Museveni and Ruto’s relationship before

In the past, Ruto shared a close relationship with the long-serving President of Uganda Museveni. He had made frequent visits to Uganda including in 2015 when he joined President Museveni at a campaign rally in Kapchorwa, attending the launch of the Kachorwa-Suam road that links to Kenya in 2018, and a private visit to State House Kampala in 2019, where Museveni and Ruto had three-hour private talks. Another visit was supposed to take place at the beginning of August 2021, unfortunately, Ruto was blocked by immigration officials from flying to Uganda for a private meeting with President Yoweri Kaguta Museveni. According to Ruto’s allies, he aimed to borrow political lessons from Museveni’s National Resistance Movement party (NRM) which has been in power for more than 35 years.
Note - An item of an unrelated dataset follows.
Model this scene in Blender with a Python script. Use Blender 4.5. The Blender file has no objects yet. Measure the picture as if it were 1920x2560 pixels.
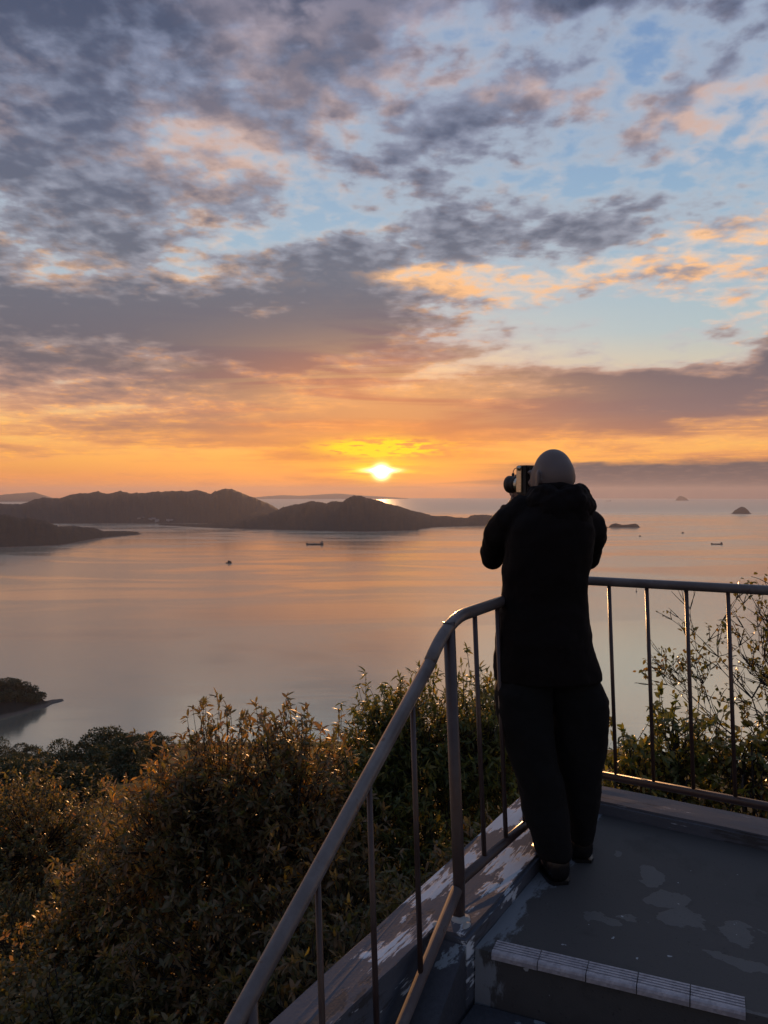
import bpy, bmesh, math, random
import numpy as np
from mathutils import Vector, Matrix

R = math.radians
scene = bpy.context.scene
COL = scene.collection

# ------------------------------------------------------------------ camera
cam_d = bpy.data.cameras.new('view_camera')
cam = bpy.data.objects.new('view_camera', cam_d)
COL.objects.link(cam)
cam.location = (0, 0, 1.49)
cam.rotation_euler = (R(90 - 1.43), 0, 0)
cam_d.sensor_width = 36.0
cam_d.lens = 27.04
cam_d.clip_start = 0.05
cam_d.clip_end = 120000
scene.camera = cam

SUN_EL, SUN_AZ = 1.55, -0.2
scene.view_settings.view_transform = 'Standard'
scene.view_settings.look = 'None'
scene.view_settings.gamma = 1.0
scene.view_settings.use_curve_mapping = False
scene.view_settings.exposure = 0.2
scene.cycles.use_denoising = True
scene.cycles.max_bounces = 8
scene.cycles.volume_bounces = 1
scene.cycles.sample_clamp_indirect = 4.0

# ------------------------------------------------------------------ node helper
def lin(r, g, b):
    f = lambda c: (c / 255) / 12.92 if c <= 10 else (((c / 255) + 0.055) / 1.055) ** 2.4
    return (f(r), f(g), f(b), 1.0)

class X:
    """A socket (or number) that can be written in arithmetic."""
    def __init__(s, g, k): s.g, s.k = g, k
    def __add__(s, o): return s.g.m('ADD', s, o)
    __radd__ = __add__
    def __sub__(s, o): return s.g.m('SUBTRACT', s, o)
    def __rsub__(s, o): return s.g.m('SUBTRACT', o, s)
    def __mul__(s, o): return s.g.m('MULTIPLY', s, o)
    __rmul__ = __mul__
    def __truediv__(s, o): return s.g.m('DIVIDE', s, o)
    def __rtruediv__(s, o): return s.g.m('DIVIDE', o, s)
    def __pow__(s, o): return s.g.m('POWER', s, o)
    def __neg__(s): return s.g.m('MULTIPLY', s, -1.0)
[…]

In 2022, while Africa-Press was interviewing Wakabi Micheal the editor of 256 Business News on whether Uganda and Kenya’s trade ties would improve under Ruto’s administration because the two nation’s Presidents were close, he said that the trade policies of Kenyan governments were not determined by the government of the day but by very powerful business lobbies.

Uganda’s plans to side-line Kenya

Last year, Uganda revealed the plan to make changes in petroleum imports that will edge out neighbouring Kenya. Uganda’s Energy Ministry tabled the Petroleum Supply (Amendment) Bill 2023 which was presented in parliament. The tabled amendments Bill hand over exclusive rights for the supply of all petroleum products to a unit of global energy trader Vitol and end a system that sources the oil products through Kenya. According to the Cabinet resolution, the changes are meant to empower the government-owned Uganda National Oil Company (Unoc) to be the sole importer of petroleum and related products, supplied by Vitol Group. Unoc will then sell to private oil marketing companies. Minister of Energy Ruth Nankabirwa revealed that Unoc and Vitol Bahrain E.C have negotiated a five-year contract, and the partner (Vitol) will be financing the business by providing a working capital.President Museveni said the country was losing billions by buying fuel through middlemen, and that the new deal would solve this. He added that Uganda imports 2.5 billion litres of fuel per year worth USD 2 billion but noted without his knowledge, officials opted to buy it through middlemen in Kenya. According to Museveni, it is better to buy petroleum from the refineries abroad and transport it through Kenya and Tanzania reason being this cut out the cost created by middlemen. Uganda imports an average of 2.5 billion litres of petroleum annually valued at USD 2 billion (Ksh302.34 billion), with KPC handling at least 90 per cent of the cargo.

Case grounds

Uganda says that Kenya has reneged on an earlier commitment, made in April last year, to support Kampala’s quest to directly import its fuel starting this month. Kenya, through the Ministry of Energy and the Energy and Petroleum Regulatory Authority (Epra), issued a raft of requirements that Unoc needed to comply with to get the licence. The Ugandan Attorney-General says in the court documents that Unoc found the above requirements an unnecessary hindrance to the implementation of its petroleum policy as the petroleum products in issue were wholly transit goods not destined for the Republic of Kenya. The requirements include proof of annual sales of 6.6 million litres of super petrol, diesel and kerosene, ownership of a licensed petroleum depot and at least five retail stations locally. Unoc says that it complied with other requirements such as registering a branch in Kenya under protest as it raced to ensure that Uganda’s deal to directly buy fuel takes off smoothly. The Attorney-General’s Office in Nairobi indicated it had not been served with the court papers and was yet to respond on the suit by press time. In the past few years, the two African Great Lake countries have been having a cold trade war. This trade war between Uganda and Kenya is not only a threat to economic prosperity in the involved state but is also a threat to free trade in the East African Community (EAC).